Select all lines holding the word "only" from the entries that follow.

§ Material for this task
-- START --

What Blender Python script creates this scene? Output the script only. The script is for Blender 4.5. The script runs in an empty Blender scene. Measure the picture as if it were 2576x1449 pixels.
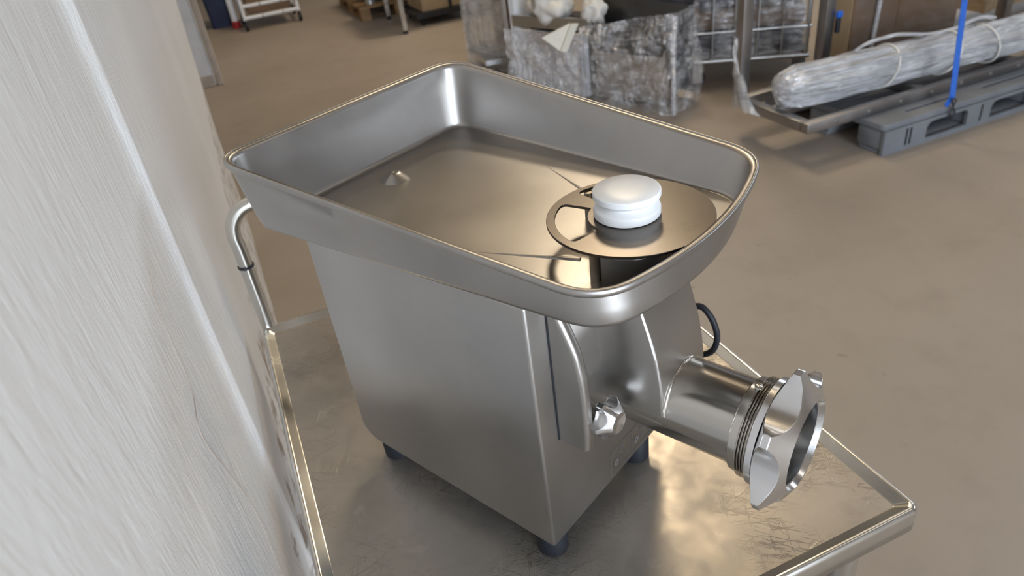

-- END --
-- START --

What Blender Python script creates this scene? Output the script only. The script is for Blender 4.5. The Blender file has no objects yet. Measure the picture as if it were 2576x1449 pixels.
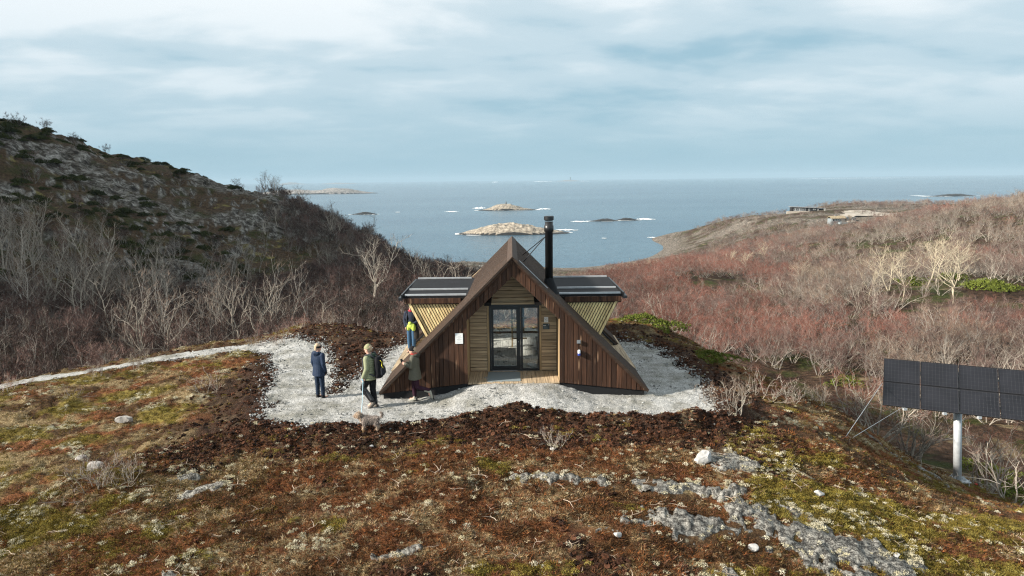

-- END --
-- START --

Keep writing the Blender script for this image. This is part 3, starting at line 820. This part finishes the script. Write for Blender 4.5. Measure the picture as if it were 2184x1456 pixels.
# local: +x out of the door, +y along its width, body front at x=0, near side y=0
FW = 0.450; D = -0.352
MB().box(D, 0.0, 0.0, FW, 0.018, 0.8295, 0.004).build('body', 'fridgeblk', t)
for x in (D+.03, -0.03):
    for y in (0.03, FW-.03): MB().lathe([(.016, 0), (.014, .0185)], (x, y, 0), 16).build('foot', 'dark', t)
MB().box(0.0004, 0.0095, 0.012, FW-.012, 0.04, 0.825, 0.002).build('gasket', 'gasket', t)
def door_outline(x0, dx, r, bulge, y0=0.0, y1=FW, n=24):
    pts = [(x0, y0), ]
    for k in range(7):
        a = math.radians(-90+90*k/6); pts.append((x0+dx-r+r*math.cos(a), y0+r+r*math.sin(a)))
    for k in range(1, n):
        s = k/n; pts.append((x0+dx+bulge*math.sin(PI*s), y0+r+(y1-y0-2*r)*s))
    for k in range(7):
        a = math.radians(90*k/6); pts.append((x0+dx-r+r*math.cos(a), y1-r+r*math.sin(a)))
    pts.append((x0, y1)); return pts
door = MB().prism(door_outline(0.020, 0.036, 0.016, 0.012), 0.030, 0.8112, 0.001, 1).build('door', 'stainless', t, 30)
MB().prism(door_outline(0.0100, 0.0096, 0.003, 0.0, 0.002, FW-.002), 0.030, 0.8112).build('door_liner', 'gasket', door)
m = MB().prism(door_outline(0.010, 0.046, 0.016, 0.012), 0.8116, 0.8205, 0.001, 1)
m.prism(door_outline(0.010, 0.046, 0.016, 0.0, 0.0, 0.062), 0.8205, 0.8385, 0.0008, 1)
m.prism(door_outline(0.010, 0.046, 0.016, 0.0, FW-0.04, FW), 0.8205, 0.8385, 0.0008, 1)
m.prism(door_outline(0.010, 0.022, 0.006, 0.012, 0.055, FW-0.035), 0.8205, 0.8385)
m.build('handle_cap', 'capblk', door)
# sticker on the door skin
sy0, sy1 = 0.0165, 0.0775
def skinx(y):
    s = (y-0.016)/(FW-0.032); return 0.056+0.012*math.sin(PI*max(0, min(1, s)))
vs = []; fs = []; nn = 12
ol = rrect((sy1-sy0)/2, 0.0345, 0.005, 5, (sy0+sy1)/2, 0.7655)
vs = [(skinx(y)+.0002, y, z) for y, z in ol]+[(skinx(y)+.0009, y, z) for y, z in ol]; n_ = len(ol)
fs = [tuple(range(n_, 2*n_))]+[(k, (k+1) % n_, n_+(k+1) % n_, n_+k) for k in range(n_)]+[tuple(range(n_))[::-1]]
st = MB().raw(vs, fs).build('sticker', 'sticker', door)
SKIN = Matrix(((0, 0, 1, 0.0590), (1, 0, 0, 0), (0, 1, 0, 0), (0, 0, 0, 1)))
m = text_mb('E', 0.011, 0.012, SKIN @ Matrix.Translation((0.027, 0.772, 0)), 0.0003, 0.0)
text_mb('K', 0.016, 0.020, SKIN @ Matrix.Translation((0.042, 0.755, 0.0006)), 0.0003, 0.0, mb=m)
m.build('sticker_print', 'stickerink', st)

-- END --

§ Written response
What Blender Python script creates this scene? Output the script only. The script is for Blender 4.5. The script runs in an empty Blender scene. Measure the picture as if it were 2576x1449 pixels.
What Blender Python script creates this scene? Output the script only. The script is for Blender 4.5. The Blender file has no objects yet. Measure the picture as if it were 2576x1449 pixels.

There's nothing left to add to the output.